Maimónides llegó a Fez en 1158 cabalgando en la tormenta de la persecución almohade, de Córdoba a Almería y, finalmente, a la ciudad marroquí. Aquel Islam de aquel momento del siglo XII poseía una voz potente y violenta, consecuencia de un planteamiento maximalista irreductible: atribuir cualidades a Dios es atentar contra su unicidad y ello exige la aniquilación de todo lo que se salga de ahí. Pensar es el mal. Muchos judíos, cristianos y musulmanes sufrieron muerte, tortura o exilio por ello.
En ese ambiente, por un tiempo, Maimónides llegó a la conclusión de que, antes de hablar en público, hay que meditar tres o cuatro veces lo que se ha de decir. Y, al ponerlo por escrito, el texto ha de repasarse millares de veces antes de darlo a la luz. Ello condujo a un silencio de años de aquel maestro de maestros, que nos regaló una obra inmortal tan contemporánea como su ‘Guía para perplejos’.

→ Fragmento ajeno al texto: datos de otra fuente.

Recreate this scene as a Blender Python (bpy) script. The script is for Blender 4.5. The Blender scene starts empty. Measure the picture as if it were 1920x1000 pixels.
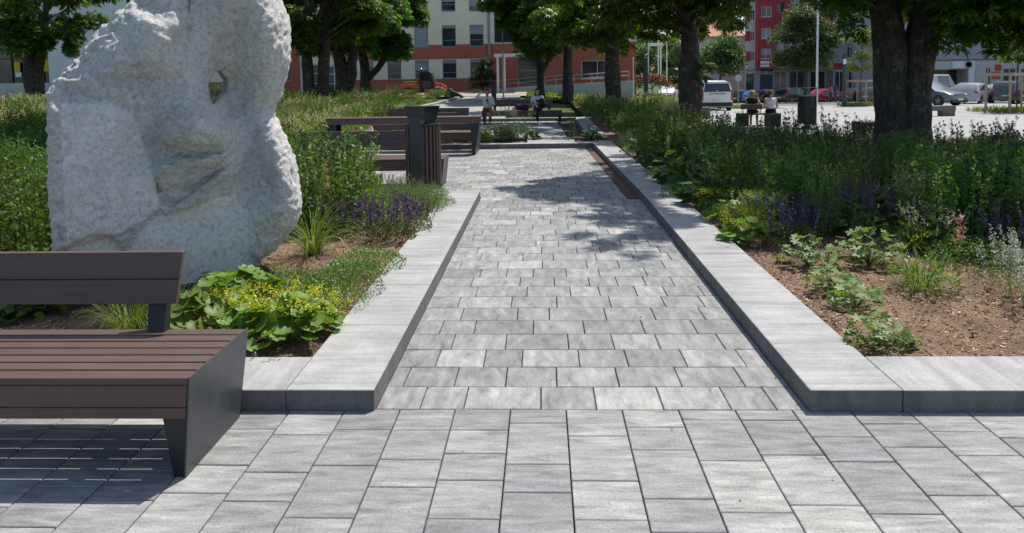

Hoy en día, muchos son quienes sufren en sus vidas y en su libertad la imposición estrecha del discurso dominante; precisamente en países que forman parte de la sociedad de los derechos humanos y la democracia liberal. Algunos de los mejores en cualquier campo profesional son destrozados hoy por la turba que lo tiene todo claro y que, por anónima, carece de sentido de responsabilidad sobre lo que hace; porque en la masa no hay verdad. Creo que en gran medida esa angustia define la realidad actual en la cultura, en la política, en el desempeño profesional.
Ese sufrimiento siempre afecta más a los mejores, en el siglo XII y en el XXI. A día de hoy, también pensar es el mal. Y, como en aquel Fez medieval, los mejores aguardan en silencio, trabajando, preparando su voz para un tiempo de gracia en el que se les exija que den razón de sí mismos y que expliquen a un mundo agotado y perplejo la relación que existe entre la propia vida y la verdad.